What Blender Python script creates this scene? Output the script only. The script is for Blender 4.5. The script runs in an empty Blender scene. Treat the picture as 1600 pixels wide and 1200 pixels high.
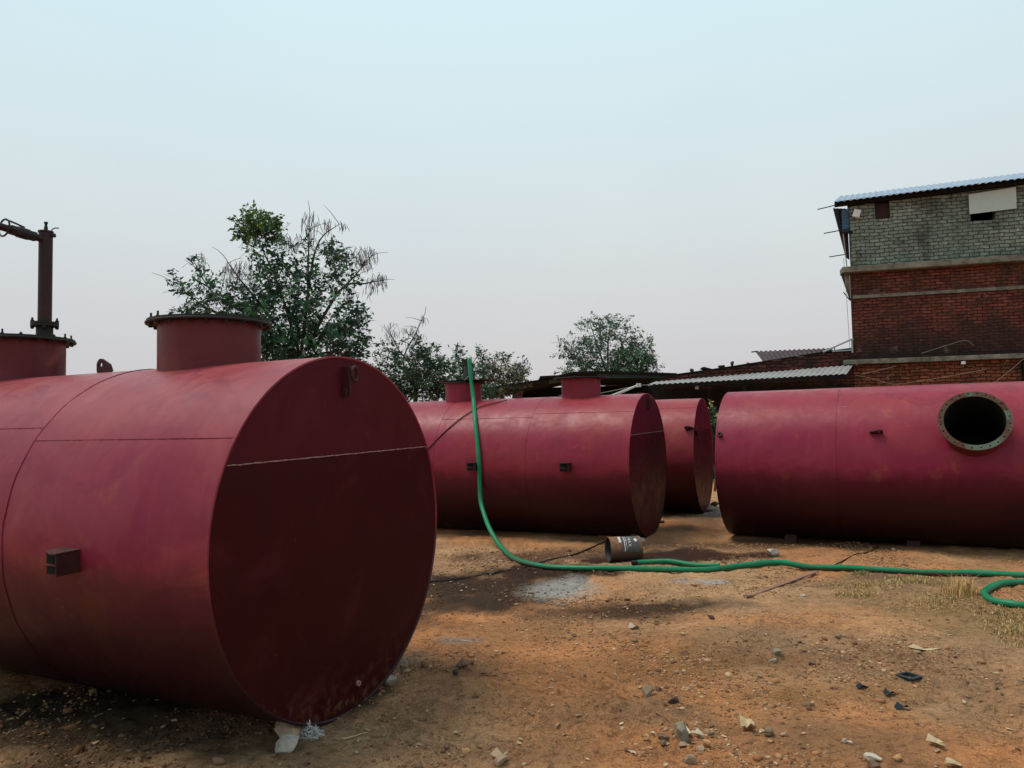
import bpy, bmesh, math, random
import numpy as np
from mathutils import Vector, Matrix, noise as mnoise

random.seed(7)
RNG = np.random.default_rng(11)
C = bpy.context.scene.collection
PI = math.pi

# ------------------------------------------------------------------ camera frame (solved from the photograph)
FPX, PITCH, ROLL, EYE = 1194.4, 0.0537, -0.0199, 1.5865
cp, sp = math.cos(PITCH), math.sin(PITCH)
F_ = Vector((0, cp, sp)); U0 = Vector((0, -sp, cp)); X0 = Vector((1, 0, 0))
XR = X0*math.cos(ROLL) + U0*math.sin(ROLL); UR = -X0*math.sin(ROLL) + U0*math.cos(ROLL)
EYEP = Vector((0, 0, EYE))
def ray(u, v): return F_ + XR*((u-800)/FPX) - UR*((v-600)/FPX)
def gnd(u, v, z=0.0):
    d = ray(u, v); return EYEP + d*((z-EYE)/d.z)
def aty(u, v, y):
    d = ray(u, v); return EYEP + d*(y/d.y)

# ------------------------------------------------------------------ object helpers
def tag(o, label=None, cat=None, group=None, kind=None):
    if label: o['label'] = label
    if cat: o['category'] = cat
    if group: o['group'] = group
    if kind: o['kind'] = kind
    return o
def thing(name, label, cat, loc=(0, 0, 0), rz=0.0, group=None):
    o = bpy.data.objects.new(name, None); C.objects.link(o)
    o.empty_display_size = 0.2
    o.location = loc; o.rotation_euler = (0, 0, rz)
    return tag(o, label, cat, group)

class MB:
    def __init__(s): s.v = []; s.f = []; s.col = None
    def add(s, vs, fs):
        b = len(s.v); s.v += [tuple(v) for v in vs]; s.f += [tuple(i+b for i in f) for f in fs]; return s
    def box(s, c, d, M=None):
        c = Vector(c); d = Vector(d)/2
        vs = [Vector((x*d.x, y*d.y, z*d.z)) for x in (-1, 1) for y in (-1, 1) for z in (-1, 1)]
        if M is not None: vs = [M @ v for v in vs]
        return s.add([c+v for v in vs], [(0, 1, 3, 2), (4, 6, 7, 5), (0, 4, 5, 1), (2, 3, 7, 6), (0, 2, 6, 4), (1, 5, 7, 3)])
    def tube(s, pts, r, n=10, caps=True, taper=None):
        pts = [Vector(p) for p in pts]; N = len(pts); rings = []
        t0 = (pts[1]-pts[0]).normalized()
        up = Vector((0, 0, 1)) if abs(t0.z) < .9 else Vector((1, 0, 0))
        a = t0.cross(up).normalized()
        for i, p in enumerate(pts):
            t = (pts[min(i+1, N-1)]-pts[max(i-1, 0)]).normalized()
            a = (a - t*a.dot(t)).normalized(); b = t.cross(a)
            rr = r if taper is None else r + (taper-r)*i/(N-1)
            if isinstance(r, (list, tuple)): rr = r[i]
            rings.append([p + (a*math.cos(2*PI*k/n) + b*math.sin(2*PI*k/n))*rr for k in range(n)])
        base = len(s.v)
        for rg in rings: s.v += [tuple(v) for v in rg]
        for i in range(N-1):
            for k in range(n):
                k2 = (k+1) % n
                s.f.append((base+i*n+k, base+i*n+k2, base+(i+1)*n+k2, base+(i+1)*n+k))
        if caps:
            s.f.append(tuple(base+k for k in reversed(range(n)))); s.f.append(tuple(base+(N-1)*n+k for k in range(n)))
        return s
    def lathe(s, prof, n=48, M=None, close=False):
        """prof: list of (r, z) turned about z"""
        base = len(s.v); m = len(prof)
        for k in range(n):
            c_, s_ = math.cos(2*PI*k/n), math.sin(2*PI*k/n)
            for r, z in prof:
                v = Vector((r*c_, r*s_, z))
                if M is not None: v = M @ v
                s.v.append(tuple(v))
        for k in range(n):
            k2 = (k+1) % n
            for j in range(m if close else m-1):
                j2 = (j+1) % m
                s.f.append((base+k*m+j, base+k2*m+j, base+k2*m+j2, base+k*m+j2))
        return s
    def prism(s, poly, off):
        """poly: list of 3D points, extruded by vector off"""
        n = len(poly); off = Vector(off)
        vs = [Vector(p) for p in poly] + [Vector(p)+off for p in poly]
        fs = [tuple(range(n)), tuple(reversed(range(n, 2*n)))]
        fs += [(i, i+n, (i+1) % n+n, (i+1) % n) for i in range(n)]
        return s.add(vs, fs)
    def build(s, name, mat, parent=None, smooth=False, M=None, bevel=0):
        me = bpy.data.meshes.new(name)
        vs = s.v if M is None else [tuple(M @ Vector(v)) for v in s.v]
        me.from_pydata(vs, [], s.f); me.validate()
        bm = bmesh.new(); bm.from_mesh(me); bmesh.ops.remove_doubles(bm, verts=bm.verts, dist=1e-6)
        bmesh.ops.recalc_face_normals(bm, faces=bm.faces)
        if bevel:
            bmesh.ops.bevel(bm, geom=[e for e in bm.edges if len(e.link_faces) == 2 and e.calc_face_angle(0) > .6], offset=bevel, segments=2, affect='EDGES', profile=.6)
        if smooth:
            for f in bm.faces: f.smooth = True
            for e in bm.edges:
                if len(e.link_faces) != 2 or e.calc_face_angle(0) > math.radians(38): e.smooth = False
        bm.to_mesh(me); bm.free()
        if mat: me.materials.append(mat)
        o = bpy.data.objects.new(name, me); C.objects.link(o)
        if parent: o.parent = parent
        return o

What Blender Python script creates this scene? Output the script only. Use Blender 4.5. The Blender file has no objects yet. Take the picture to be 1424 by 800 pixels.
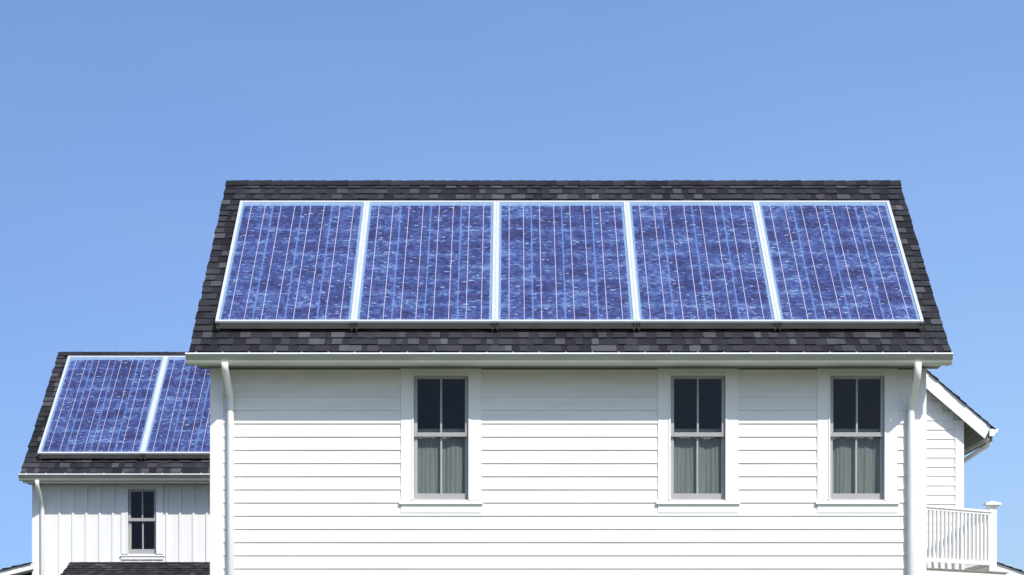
import bpy, bmesh, math, random
from mathutils import Vector, Matrix
R = math.radians
scene = bpy.context.scene
C = scene.collection

# ------------------------------------------------------------------ camera, sky, sun, exposure
FPX, CX, HY, EYE = 3000.0, 712.0, 956.0, 1.6        # measured lens and horizon of the photograph
cam = bpy.data.cameras.new('camera'); co = bpy.data.objects.new('camera', cam); C.objects.link(co)
co.location = (0, 0, EYE); co.rotation_euler = (R(90), 0, 0)
cam.sensor_width = 36; cam.lens = 36 * FPX / 1424.0
cam.shift_y = (HY - 400) / 1424.0
cam.clip_start = 0.1; cam.clip_end = 5000
scene.camera = co

SUN = Vector((0.52, -1.0, 1.10)).normalized()        # direction towards the sun
sun_el = math.asin(SUN.z); sun_az = math.atan2(SUN.x, SUN.y)
w = bpy.data.worlds.new('World'); scene.world = w; w.use_nodes = True
nt = w.node_tree; nt.nodes.clear()
out = nt.nodes.new('ShaderNodeOutputWorld'); bg = nt.nodes.new('ShaderNodeBackground')
sky = nt.nodes.new('ShaderNodeTexSky'); sky.sky_type = 'NISHITA'; sky.sun_disc = False
sky.sun_elevation = sun_el; sky.sun_rotation = sun_az
sky.altitude = 0; sky.air_density = 1.0; sky.dust_density = 1.6; sky.ozone_density = 2.5
tcw = nt.nodes.new('ShaderNodeTexCoord'); sxyz = nt.nodes.new('ShaderNodeSeparateXYZ'); cxyz = nt.nodes.new('ShaderNodeCombineXYZ')
nt.links.new(tcw.outputs['Generated'], sxyz.inputs[0])
k1 = nt.nodes.new('ShaderNodeMath'); k1.operation = 'MULTIPLY_ADD'; nt.links.new(sxyz.outputs[0], k1.inputs[0]); k1.inputs[1].default_value = -.22; k1.inputs[2].default_value = .10
k2 = nt.nodes.new('ShaderNodeMath'); k2.operation = 'MULTIPLY_ADD'; nt.links.new(sxyz.outputs[2], k2.inputs[0]); k2.inputs[1].default_value = .8; nt.links.new(k1.outputs[0], k2.inputs[2])
nt.links.new(sxyz.outputs[0], cxyz.inputs[0]); nt.links.new(sxyz.outputs[1], cxyz.inputs[1]); nt.links.new(k2.outputs[0], cxyz.inputs[2])
vn = nt.nodes.new('ShaderNodeVectorMath'); vn.operation = 'NORMALIZE'; nt.links.new(cxyz.outputs[0], vn.inputs[0]); nt.links.new(vn.outputs[0], sky.inputs[0])
hs = nt.nodes.new('ShaderNodeHueSaturation'); hs.inputs['Saturation'].default_value = 1.0
mx = nt.nodes.new('ShaderNodeMix'); mx.data_type = 'RGBA'; mx.blend_type = 'MULTIPLY'; mx.inputs[0].default_value = 1
mx.inputs[7].default_value = (0.87, 0.965, 1.19, 1)
nt.links.new(sky.outputs[0], hs.inputs['Color']); nt.links.new(hs.outputs[0], mx.inputs[6])
nzw = nt.nodes.new('ShaderNodeTexNoise'); nzw.inputs['Scale'].default_value = 2.6; nzw.inputs['Detail'].default_value = 5   # thin uneven haze high in the sky
mpw = nt.nodes.new('ShaderNodeMapping'); mpw.inputs['Scale'].default_value = (1, 1, 3); nt.links.new(tcw.outputs['Generated'], mpw.inputs[0]); nt.links.new(mpw.outputs[0], nzw.inputs[0])
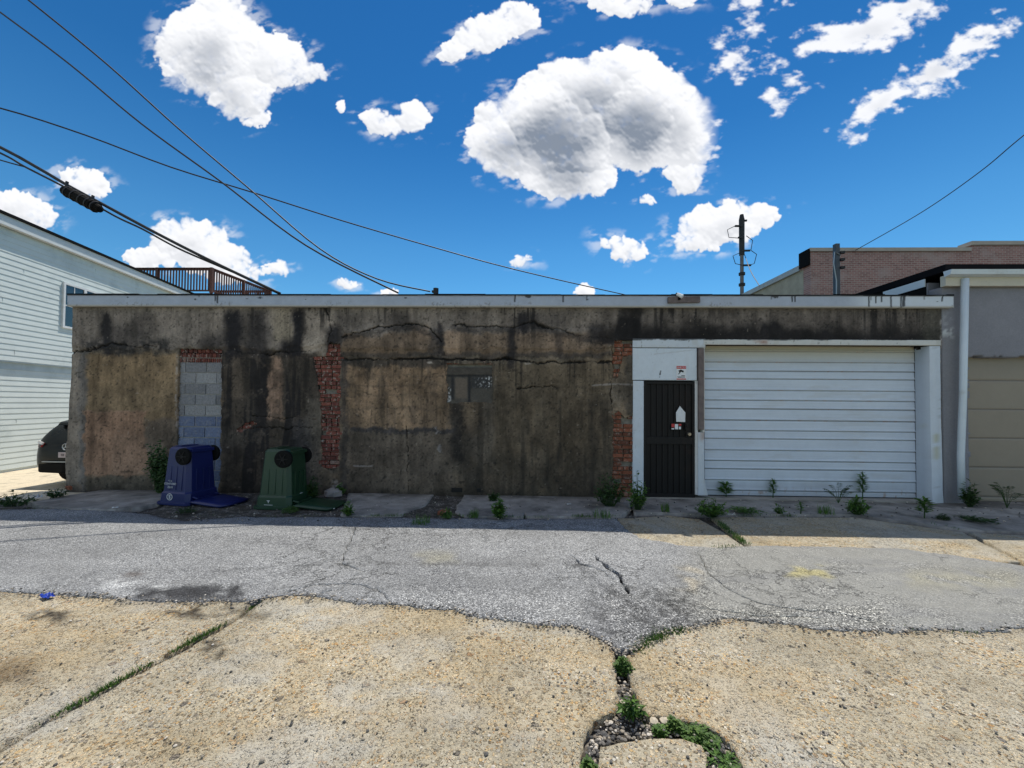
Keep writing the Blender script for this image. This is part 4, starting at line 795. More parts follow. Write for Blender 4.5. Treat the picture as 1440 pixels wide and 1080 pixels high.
# ---- roller door with ribbed panels
GY = WY + .2
ga, gb = P(990.6, 486, GY), P(1288, 697, GY)
LINES = [494, 509, 521.5, 532.5, 548.5, 562.5, 574.5, 590.5, 605, 616.5, 632.5, 647.5, 659, 674.5, 689]
LZ = [P(992, l, GY).z for l in LINES]
def rib(z):
    r = np.zeros_like(z); g = np.zeros_like(z)
    for i, l in enumerate(LZ):
        d = z - l; s = 1.0 if i % 3 != 1 else 1.0
        g = np.maximum(g, (1 - sm(.004, .013, np.abs(d)))); r = np.maximum(r, .016 * (1 - sm(0, .05, d)) * (d > 0))
    return r, g
def col_gd(u, v, x, z):
    n2 = fbm(x * 3, z * 3, 4, 161); n3 = fbm(x * 3, z * 40, 3, 162); r, g = rib(z); C = np.ones((len(u), 3)) * np.array((.56, .62, .71)) * (.93 + .08 * n2 + .06 * n3)[:, None]
    C = mixc(C, (.52, .46, .33), (1 - sm(486, 522, v)) * .9); C = mixc(C, (.10, .10, .095), g * .7)
    C = mixc(C, (.42, .4, .36), sm(.6, .75, fbm(x * 1.5, z * 7, 4, 163)) * .2); C *= (.93 + .14 * fbm(x * 1.2, z * 90, 3, 164))[:, None]; C = mixc(C, (.33, .34, .36), (1 - sm(.02, .5, z + .25 * (fbm(x * 6, z * 2, 4, 165) - .5))) * .45); C = mixc(C, (.30, .17, .09), sm(.66, .74, fbm(x * 14, z * 5, 4, 166)) * g * .6 + sm(.69, .74, fbm(x * 20, z * 9, 3, 167)) * (1 - sm(.05, .25, z)) * .6); return C
def rel_gd(u, v, x, z):
    r, g = rib(z); return r - .02 * g + .006 * (fbm(x * .8, z * 1.2, 3, 5) - .5)
gd = gp(panel('garage_door', ga.x, gb.x, .045, ga.z, GY, .0115, col_gd, rel_gd, M_steel, garage, (), .03))
mb = MB(); mb.box(ga.x, gb.x, GY - .012, GY + .03, .0, .043); gp(mb.build('door_seal', M_rubber))
# dark backing behind the doors
mb = MB(); mb.box(P(891, 600, WY).x, XR - .3, GY + .06, GY + .1, 0, ZT - .05); gp(mb.build('backing', M_dark))
# right jamb : trim strip, reveal, dented front board
mb = MB(); a = P(1288, 494, GY); b = P(1294, 494, GY - .02); mb.box(a.x - .01, b.x + .02, GY - .03, GY - .002, 0, P(1290, 494, GY).z); gp(mb.build('door_trim', M_cream))
jx = P(1308, 560, WY - .03).x; jx2 = P(1323, 560, WY - .03).x; jz = P(1310, 485.5, WY).z
nzj = 90; co = []; fc = []
for i in range(nzj):
    z = jz * i / (nzj - 1) - .02; bul = .035 * math.exp(-((z - .55) / .35) ** 2) + .05 * math.exp(-((z - .0) / .25) ** 2); wv_ = .01 * (float(fbm(z * 3, 0, 3, 8)) - .5)
    row = [(jx - .035 + .0, GY - .002, z), (jx - .02 + wv_, WY + .08, z), (jx + wv_ - bul * .3, WY - .03 - bul * .6, z), (jx + (jx2 - jx) * .5, WY - .035 - bul * .3, z), (jx2 + bul * .35 + wv_, WY - .03, z), (jx2 + bul * .35 + wv_, WY + .03, z)]
    co += row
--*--
### Short problem
Extract, word for word, each line from the top of the data down to and including the line with "PI = math.pi"; skip the pictures.

### The reply
What Blender Python script creates this scene? Output the script only. The script is for Blender 4.5. The script runs in an empty Blender scene. Treat the picture as 1600 pixels wide and 1200 pixels high.
import bpy, bmesh, math, random
import numpy as np
from mathutils import Vector, Matrix, noise as mnoise

random.seed(7)
RNG = np.random.default_rng(11)
C = bpy.context.scene.collection
PI = math.pi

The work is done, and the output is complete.